Il matrimonio di Agnese e Paolo a Villa Igiea, dicembre 1968. Papà e Manfredi in vacanza a Tropea, estate 1981. Papà e Fiammetta a Palermo, metà anni Settanta. Papà e Lucia al Parco nazionale d’Abruzzo, fine anni Settanta. E poi tutti insieme all’Asinara, agosto 1985, quando Paolo Borsellino e Giovanni Falcone — con figli e mogli — vengono deportati e rinchiusi per venticinque lunghissimi giorni sull’isola sarda del supercarcere. Motivi di sicurezza, dall’Ucciardone era arrivata la soffiata che i boss avrebbero voluto uccidere i due giudici, «prima l’uno e poi l’altro». Come è avvenuto sette anni dopo.
Via Cilea, una lunga fila di palazzi tutti uguali, a metà strada la «zona rimozione auto» per il pericolo di attentati. La prima volta ci sono andato tanto tempo fa, nel 1986 o forse nel 1987, si stava ancora celebrando il maxi processo a Cosa nostra. Era sera, molto tardi. Paolo Borsellino ha aperto la porta e sono entrato in una stanza piena di fumo, una sigaretta che bruciava ancora nel posacenere e l’altra già fra le dita, i calendari dell’Arma dei carabinieri alle pareti, i fascicoli — con dentro appunti dei suoi incontri e ritagli di giornale — tutti in ordine sulla piccola libreria a muro.
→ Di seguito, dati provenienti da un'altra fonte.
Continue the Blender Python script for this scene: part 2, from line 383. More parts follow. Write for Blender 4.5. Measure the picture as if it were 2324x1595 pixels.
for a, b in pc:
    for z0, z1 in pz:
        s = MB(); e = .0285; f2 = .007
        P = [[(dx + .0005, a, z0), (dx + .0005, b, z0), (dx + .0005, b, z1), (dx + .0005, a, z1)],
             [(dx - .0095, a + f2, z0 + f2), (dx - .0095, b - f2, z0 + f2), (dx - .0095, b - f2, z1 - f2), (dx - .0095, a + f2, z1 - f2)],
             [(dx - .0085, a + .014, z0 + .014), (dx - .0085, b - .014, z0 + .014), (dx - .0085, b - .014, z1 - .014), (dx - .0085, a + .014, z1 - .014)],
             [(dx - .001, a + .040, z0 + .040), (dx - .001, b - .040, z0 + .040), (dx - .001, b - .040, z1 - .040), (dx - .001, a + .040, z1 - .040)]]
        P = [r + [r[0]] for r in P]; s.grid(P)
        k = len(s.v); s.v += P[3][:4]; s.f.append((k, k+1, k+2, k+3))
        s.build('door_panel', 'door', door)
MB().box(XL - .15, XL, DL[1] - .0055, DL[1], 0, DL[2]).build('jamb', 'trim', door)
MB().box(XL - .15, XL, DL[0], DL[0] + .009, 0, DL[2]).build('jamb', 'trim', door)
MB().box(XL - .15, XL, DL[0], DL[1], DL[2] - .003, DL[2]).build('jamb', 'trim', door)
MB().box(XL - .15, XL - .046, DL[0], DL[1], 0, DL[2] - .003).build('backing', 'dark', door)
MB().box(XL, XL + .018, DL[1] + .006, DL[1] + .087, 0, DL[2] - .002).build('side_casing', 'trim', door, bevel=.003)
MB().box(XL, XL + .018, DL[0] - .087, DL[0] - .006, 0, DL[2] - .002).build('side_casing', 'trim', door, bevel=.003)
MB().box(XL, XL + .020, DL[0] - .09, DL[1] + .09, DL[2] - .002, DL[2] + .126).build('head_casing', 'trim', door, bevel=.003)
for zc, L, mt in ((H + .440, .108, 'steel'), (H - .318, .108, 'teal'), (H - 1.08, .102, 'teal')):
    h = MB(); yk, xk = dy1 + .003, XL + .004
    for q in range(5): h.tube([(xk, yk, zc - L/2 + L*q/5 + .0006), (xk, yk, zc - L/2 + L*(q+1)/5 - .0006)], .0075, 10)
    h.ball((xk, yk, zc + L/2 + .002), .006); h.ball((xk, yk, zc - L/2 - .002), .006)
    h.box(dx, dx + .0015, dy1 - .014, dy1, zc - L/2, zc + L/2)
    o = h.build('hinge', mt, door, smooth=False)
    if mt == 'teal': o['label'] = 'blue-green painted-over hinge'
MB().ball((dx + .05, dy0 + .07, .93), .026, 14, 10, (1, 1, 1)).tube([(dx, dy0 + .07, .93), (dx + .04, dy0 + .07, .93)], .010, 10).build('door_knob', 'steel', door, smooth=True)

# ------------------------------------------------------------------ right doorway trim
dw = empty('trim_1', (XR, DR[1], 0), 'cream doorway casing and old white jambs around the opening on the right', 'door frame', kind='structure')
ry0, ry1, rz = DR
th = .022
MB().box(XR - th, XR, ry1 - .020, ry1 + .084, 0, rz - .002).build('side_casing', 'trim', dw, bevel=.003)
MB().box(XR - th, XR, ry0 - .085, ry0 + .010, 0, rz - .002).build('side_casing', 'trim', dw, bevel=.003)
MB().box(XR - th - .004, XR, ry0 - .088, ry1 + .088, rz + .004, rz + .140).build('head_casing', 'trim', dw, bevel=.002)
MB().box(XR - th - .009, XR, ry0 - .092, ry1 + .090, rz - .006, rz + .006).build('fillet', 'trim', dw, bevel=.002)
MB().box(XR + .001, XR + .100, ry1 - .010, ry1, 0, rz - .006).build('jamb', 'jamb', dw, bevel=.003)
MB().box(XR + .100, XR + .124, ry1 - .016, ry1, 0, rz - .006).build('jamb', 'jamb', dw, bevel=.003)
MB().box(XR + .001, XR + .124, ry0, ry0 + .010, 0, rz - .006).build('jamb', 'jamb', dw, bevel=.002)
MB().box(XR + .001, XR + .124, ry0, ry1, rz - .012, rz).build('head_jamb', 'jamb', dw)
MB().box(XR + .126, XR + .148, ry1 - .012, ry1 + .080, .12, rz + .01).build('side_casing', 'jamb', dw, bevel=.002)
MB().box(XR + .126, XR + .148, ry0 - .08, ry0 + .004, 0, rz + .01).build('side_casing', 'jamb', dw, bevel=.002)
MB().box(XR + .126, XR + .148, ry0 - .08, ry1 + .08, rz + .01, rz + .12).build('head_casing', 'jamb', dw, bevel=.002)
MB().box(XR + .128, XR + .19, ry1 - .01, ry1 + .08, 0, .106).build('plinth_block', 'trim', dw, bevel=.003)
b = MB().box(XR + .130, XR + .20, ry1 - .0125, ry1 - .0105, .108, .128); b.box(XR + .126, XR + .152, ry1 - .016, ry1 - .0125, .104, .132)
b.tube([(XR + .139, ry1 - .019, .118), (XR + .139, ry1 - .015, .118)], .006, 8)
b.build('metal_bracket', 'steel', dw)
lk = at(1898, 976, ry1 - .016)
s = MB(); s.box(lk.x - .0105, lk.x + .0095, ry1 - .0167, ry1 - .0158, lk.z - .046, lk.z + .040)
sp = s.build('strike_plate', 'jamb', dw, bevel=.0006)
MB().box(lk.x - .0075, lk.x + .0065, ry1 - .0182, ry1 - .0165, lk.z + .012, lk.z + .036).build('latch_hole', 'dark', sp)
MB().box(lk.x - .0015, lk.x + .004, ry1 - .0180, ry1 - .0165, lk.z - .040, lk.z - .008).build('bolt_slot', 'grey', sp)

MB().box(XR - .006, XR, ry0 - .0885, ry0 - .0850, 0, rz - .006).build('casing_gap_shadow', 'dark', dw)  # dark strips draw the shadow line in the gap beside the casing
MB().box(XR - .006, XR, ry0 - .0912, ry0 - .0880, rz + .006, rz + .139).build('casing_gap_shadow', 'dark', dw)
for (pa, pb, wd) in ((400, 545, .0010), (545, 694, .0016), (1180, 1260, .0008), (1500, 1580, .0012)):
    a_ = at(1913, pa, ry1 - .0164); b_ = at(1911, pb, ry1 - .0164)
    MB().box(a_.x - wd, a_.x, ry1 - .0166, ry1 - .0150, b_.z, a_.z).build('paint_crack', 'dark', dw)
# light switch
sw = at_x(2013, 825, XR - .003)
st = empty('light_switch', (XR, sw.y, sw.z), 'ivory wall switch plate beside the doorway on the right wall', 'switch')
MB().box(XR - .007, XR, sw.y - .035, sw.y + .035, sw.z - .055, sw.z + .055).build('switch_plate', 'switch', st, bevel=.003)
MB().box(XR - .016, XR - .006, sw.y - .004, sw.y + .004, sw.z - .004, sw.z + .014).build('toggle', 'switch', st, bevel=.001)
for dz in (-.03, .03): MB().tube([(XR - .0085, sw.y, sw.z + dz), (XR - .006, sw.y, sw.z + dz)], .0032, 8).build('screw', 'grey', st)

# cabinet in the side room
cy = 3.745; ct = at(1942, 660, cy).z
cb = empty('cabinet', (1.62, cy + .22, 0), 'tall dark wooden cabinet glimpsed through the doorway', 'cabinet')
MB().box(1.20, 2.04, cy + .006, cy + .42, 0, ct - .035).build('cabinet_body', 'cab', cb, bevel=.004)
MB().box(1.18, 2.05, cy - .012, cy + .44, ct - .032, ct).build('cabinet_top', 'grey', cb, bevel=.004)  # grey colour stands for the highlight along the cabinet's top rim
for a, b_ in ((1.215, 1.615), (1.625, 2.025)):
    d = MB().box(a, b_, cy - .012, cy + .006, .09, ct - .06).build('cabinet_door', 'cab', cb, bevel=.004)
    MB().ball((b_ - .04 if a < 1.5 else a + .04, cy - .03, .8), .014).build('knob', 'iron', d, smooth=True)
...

Della casa di via Cilea, per anni ho conosciuto soltanto quella stanza: lo studio del giudice. Geloso della sua intimità familiare, Paolo Borsellino non mi ha mai fatto varcare la vetrata che divideva lo studio dal salone. Ho sempre immaginato quella stanza come una casa nella casa, quasi fosse staccata dagli altri ambienti. La signora Agnese e Manfredi, molto tempo dopo, avrebbero confermato la mia sensazione svelandomi un piccolo segreto. Quella stanza — lo studio del giudice — apparteneva in origine alla casa accanto e i Borsellino, avendo la necessità di allargare il loro appartamento, l’avevano successivamente acquistata dai vicini.
Ma sono altri e più intensi, i ricordi e i «segreti» che la signora Agnese ha deciso di affidare a Palazzolo per il loro libro. Già il titolo, Ti racconterò tutte le storie che potrò, scopre in copertina chi era Paolo Emanuele Borsellino.